• Stored records
·····

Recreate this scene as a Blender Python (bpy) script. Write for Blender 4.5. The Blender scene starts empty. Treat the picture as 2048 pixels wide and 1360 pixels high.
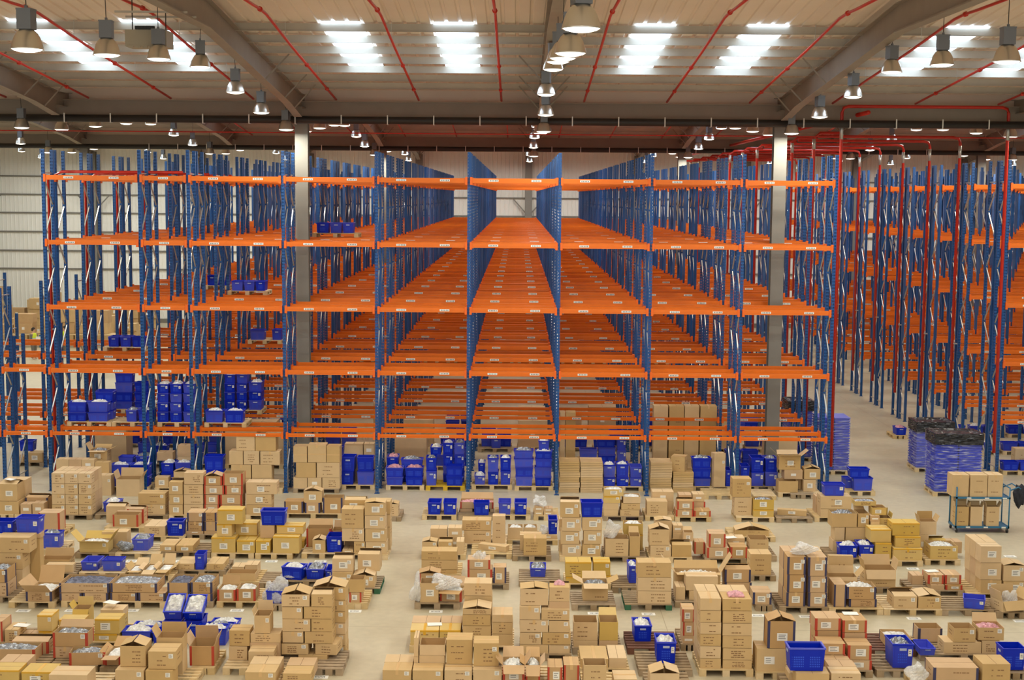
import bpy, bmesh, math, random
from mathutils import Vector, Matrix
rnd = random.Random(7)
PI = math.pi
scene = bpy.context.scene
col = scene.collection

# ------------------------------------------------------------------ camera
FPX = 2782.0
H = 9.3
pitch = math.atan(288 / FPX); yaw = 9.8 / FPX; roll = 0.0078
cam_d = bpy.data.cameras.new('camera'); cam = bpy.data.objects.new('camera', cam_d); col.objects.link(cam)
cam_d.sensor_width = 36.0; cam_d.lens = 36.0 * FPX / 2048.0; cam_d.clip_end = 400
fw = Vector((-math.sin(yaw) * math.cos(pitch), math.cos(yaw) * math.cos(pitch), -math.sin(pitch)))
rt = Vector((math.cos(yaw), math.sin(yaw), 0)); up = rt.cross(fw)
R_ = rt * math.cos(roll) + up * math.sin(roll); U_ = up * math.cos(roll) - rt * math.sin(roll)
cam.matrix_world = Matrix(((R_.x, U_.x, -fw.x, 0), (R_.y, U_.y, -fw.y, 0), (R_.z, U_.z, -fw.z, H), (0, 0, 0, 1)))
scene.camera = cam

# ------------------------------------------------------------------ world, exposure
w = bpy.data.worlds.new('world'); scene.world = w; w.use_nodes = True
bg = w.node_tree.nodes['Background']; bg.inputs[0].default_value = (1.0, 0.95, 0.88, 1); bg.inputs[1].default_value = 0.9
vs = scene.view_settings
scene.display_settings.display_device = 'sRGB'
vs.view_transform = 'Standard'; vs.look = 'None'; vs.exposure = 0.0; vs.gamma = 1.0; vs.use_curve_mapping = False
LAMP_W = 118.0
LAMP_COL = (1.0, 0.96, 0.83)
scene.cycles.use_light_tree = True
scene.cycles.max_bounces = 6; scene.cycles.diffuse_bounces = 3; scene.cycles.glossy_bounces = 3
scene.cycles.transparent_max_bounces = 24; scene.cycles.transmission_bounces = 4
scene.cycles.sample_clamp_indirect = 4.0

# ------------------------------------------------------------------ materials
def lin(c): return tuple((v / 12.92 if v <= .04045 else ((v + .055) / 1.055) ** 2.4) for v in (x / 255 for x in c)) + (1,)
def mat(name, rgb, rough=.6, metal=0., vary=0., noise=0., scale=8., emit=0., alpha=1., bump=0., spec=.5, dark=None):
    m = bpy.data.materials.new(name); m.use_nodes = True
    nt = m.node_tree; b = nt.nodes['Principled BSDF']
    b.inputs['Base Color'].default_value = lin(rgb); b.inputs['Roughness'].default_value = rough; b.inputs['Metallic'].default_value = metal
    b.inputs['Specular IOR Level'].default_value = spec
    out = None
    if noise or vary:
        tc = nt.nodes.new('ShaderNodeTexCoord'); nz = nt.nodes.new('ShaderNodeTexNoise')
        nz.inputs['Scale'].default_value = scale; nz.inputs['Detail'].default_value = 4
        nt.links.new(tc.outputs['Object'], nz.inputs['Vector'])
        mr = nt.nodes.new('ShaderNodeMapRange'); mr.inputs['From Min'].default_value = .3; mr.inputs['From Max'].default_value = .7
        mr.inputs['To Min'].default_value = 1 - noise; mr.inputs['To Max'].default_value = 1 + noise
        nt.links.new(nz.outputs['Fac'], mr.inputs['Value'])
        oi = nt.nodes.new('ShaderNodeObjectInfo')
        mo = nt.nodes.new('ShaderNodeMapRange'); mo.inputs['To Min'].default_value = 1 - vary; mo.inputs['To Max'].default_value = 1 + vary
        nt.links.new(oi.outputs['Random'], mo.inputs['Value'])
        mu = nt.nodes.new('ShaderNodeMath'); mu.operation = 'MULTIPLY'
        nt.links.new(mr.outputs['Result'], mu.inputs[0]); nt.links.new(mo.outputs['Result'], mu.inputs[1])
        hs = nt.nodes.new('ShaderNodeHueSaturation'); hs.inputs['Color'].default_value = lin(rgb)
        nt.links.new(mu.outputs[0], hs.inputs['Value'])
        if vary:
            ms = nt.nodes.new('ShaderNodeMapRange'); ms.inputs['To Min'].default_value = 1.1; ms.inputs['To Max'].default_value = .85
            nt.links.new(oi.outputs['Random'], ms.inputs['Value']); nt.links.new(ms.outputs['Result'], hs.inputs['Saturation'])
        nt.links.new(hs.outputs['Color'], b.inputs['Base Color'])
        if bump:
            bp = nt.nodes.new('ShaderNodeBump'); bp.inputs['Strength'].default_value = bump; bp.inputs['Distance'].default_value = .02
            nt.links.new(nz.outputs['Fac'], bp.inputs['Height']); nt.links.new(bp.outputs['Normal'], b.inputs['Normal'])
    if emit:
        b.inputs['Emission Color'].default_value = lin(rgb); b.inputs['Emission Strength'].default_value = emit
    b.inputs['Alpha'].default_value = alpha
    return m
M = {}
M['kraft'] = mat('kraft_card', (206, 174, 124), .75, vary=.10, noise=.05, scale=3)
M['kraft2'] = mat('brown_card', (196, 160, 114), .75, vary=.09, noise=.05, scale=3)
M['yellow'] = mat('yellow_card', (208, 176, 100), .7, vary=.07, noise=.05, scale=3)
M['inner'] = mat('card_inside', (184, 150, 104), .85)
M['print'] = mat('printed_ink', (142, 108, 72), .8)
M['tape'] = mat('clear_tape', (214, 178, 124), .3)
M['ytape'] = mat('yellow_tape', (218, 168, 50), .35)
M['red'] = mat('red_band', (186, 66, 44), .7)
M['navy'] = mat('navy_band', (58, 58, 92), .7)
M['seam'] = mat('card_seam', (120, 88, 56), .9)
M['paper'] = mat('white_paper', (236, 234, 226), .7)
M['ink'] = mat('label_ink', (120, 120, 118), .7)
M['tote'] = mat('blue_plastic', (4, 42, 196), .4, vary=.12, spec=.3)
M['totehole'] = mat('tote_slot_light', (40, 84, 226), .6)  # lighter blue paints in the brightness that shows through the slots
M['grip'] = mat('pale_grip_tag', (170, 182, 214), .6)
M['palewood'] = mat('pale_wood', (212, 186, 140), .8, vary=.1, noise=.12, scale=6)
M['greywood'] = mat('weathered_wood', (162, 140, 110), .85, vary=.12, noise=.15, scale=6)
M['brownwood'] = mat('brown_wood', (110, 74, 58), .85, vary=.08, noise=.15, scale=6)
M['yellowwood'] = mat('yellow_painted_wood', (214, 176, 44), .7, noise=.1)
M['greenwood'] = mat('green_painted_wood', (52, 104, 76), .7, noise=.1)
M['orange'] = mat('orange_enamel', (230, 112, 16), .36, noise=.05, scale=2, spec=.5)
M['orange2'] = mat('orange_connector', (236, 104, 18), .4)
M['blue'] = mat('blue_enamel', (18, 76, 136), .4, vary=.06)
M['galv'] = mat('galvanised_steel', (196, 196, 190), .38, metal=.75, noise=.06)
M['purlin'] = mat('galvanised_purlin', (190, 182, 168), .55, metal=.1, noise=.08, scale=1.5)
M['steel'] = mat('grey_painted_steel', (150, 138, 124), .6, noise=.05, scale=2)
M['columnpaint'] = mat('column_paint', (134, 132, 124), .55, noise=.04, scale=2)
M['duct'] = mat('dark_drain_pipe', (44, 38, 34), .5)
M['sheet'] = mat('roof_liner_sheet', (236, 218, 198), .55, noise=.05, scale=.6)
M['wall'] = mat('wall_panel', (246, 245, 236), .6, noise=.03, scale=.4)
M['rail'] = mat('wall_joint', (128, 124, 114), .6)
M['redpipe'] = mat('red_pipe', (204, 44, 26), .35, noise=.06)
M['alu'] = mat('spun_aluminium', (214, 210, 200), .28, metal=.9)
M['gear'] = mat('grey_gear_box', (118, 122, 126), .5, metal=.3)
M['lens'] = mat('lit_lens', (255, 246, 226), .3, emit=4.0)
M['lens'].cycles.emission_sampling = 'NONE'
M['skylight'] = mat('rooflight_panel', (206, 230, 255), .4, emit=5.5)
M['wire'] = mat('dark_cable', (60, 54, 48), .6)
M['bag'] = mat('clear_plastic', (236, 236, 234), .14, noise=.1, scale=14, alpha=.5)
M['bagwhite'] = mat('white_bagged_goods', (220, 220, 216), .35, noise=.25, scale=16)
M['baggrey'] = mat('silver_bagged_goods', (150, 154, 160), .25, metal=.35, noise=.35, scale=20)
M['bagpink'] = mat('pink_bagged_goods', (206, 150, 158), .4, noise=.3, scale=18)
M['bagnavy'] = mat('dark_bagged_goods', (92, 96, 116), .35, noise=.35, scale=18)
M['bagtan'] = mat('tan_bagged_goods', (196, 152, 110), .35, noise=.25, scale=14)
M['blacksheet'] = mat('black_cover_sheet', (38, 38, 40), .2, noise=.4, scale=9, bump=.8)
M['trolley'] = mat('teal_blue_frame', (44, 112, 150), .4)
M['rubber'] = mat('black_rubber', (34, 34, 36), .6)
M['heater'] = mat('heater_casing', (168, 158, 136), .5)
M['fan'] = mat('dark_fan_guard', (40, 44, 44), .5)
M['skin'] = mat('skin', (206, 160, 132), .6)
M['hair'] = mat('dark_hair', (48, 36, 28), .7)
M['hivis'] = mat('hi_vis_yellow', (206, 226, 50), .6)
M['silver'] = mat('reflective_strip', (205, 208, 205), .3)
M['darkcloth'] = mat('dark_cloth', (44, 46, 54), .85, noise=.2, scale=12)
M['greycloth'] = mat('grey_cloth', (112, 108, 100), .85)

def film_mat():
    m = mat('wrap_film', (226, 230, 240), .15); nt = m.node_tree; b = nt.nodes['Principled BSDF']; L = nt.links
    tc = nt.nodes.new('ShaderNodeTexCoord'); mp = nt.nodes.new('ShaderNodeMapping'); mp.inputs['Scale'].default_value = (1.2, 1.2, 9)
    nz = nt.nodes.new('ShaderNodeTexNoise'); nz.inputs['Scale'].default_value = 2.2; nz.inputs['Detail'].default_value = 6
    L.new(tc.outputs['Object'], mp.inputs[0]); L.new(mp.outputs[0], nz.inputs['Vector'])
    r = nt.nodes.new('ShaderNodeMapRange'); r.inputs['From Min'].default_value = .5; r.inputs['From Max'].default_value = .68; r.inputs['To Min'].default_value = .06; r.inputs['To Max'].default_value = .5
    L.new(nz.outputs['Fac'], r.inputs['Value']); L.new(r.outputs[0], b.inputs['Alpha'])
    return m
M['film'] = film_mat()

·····

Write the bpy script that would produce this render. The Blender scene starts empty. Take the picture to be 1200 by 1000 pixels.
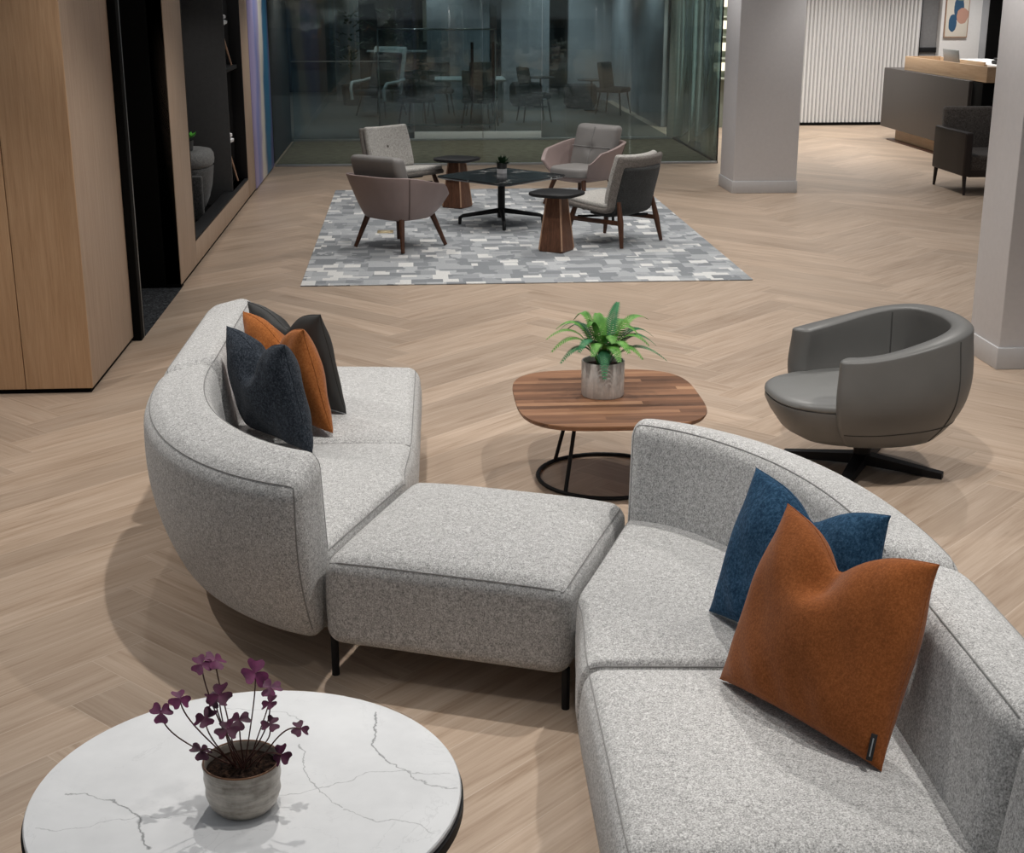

·····

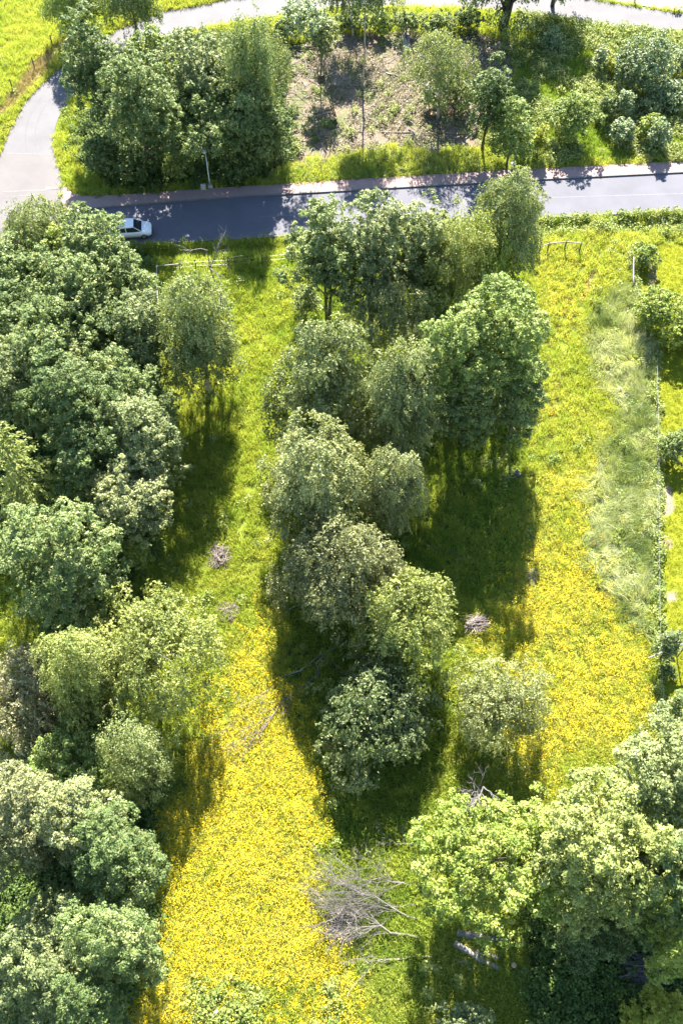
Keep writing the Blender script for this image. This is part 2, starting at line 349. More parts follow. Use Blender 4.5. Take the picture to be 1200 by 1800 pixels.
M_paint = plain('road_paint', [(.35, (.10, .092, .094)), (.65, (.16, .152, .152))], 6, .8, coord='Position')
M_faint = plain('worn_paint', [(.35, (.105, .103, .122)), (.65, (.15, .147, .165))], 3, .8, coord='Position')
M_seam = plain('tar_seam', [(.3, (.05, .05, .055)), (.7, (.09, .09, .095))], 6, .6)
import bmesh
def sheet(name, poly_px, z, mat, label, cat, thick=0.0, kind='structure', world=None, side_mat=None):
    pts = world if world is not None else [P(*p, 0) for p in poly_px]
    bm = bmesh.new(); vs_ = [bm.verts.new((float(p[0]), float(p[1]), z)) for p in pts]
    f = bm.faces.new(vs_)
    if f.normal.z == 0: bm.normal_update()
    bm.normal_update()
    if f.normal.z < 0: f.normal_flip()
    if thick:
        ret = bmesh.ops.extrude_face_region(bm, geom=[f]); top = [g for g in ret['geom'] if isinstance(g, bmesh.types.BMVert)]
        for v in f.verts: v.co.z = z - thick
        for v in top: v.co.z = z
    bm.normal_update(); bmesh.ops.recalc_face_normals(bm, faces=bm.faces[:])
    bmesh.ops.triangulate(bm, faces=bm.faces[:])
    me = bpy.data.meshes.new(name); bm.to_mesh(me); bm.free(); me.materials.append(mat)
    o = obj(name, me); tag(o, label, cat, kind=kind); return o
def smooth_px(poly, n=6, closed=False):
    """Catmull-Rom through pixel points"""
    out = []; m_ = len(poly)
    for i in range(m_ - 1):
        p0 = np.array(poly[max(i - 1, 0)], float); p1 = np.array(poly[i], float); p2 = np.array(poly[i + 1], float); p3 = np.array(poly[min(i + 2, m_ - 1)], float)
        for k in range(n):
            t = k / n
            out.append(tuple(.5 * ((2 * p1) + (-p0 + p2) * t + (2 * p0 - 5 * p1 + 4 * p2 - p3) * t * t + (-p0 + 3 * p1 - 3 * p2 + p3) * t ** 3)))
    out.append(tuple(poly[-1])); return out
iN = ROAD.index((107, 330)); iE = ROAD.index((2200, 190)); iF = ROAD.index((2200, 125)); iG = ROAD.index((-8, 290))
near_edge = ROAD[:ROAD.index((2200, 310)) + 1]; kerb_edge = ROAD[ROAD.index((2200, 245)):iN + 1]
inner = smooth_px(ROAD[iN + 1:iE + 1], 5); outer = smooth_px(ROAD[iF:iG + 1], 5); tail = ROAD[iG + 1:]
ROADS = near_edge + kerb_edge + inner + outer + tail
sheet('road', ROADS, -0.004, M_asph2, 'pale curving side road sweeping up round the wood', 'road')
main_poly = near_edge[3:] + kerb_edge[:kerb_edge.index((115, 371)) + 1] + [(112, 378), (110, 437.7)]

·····

• What you will do
Both the line with "Recreate this scene" and the line with "scene.camera = cam" belong in the copy, along with every line between them; set them down exactly and skip the pictures.

• Worked answer
Recreate this scene as a Blender Python (bpy) script. Write for Blender 4.5. The Blender scene starts empty. Treat the picture as 2048 pixels wide and 1360 pixels high.
import bpy, bmesh, math, random
from mathutils import Vector, Matrix
rnd = random.Random(7)
PI = math.pi
scene = bpy.context.scene
col = scene.collection

# ------------------------------------------------------------------ camera
FPX = 2782.0
H = 9.3
pitch = math.atan(288 / FPX); yaw = 9.8 / FPX; roll = 0.0078
cam_d = bpy.data.cameras.new('camera'); cam = bpy.data.objects.new('camera', cam_d); col.objects.link(cam)
cam_d.sensor_width = 36.0; cam_d.lens = 36.0 * FPX / 2048.0; cam_d.clip_end = 400
fw = Vector((-math.sin(yaw) * math.cos(pitch), math.cos(yaw) * math.cos(pitch), -math.sin(pitch)))
rt = Vector((math.cos(yaw), math.sin(yaw), 0)); up = rt.cross(fw)
R_ = rt * math.cos(roll) + up * math.sin(roll); U_ = up * math.cos(roll) - rt * math.sin(roll)
cam.matrix_world = Matrix(((R_.x, U_.x, -fw.x, 0), (R_.y, U_.y, -fw.y, 0), (R_.z, U_.z, -fw.z, H), (0, 0, 0, 1)))
scene.camera = cam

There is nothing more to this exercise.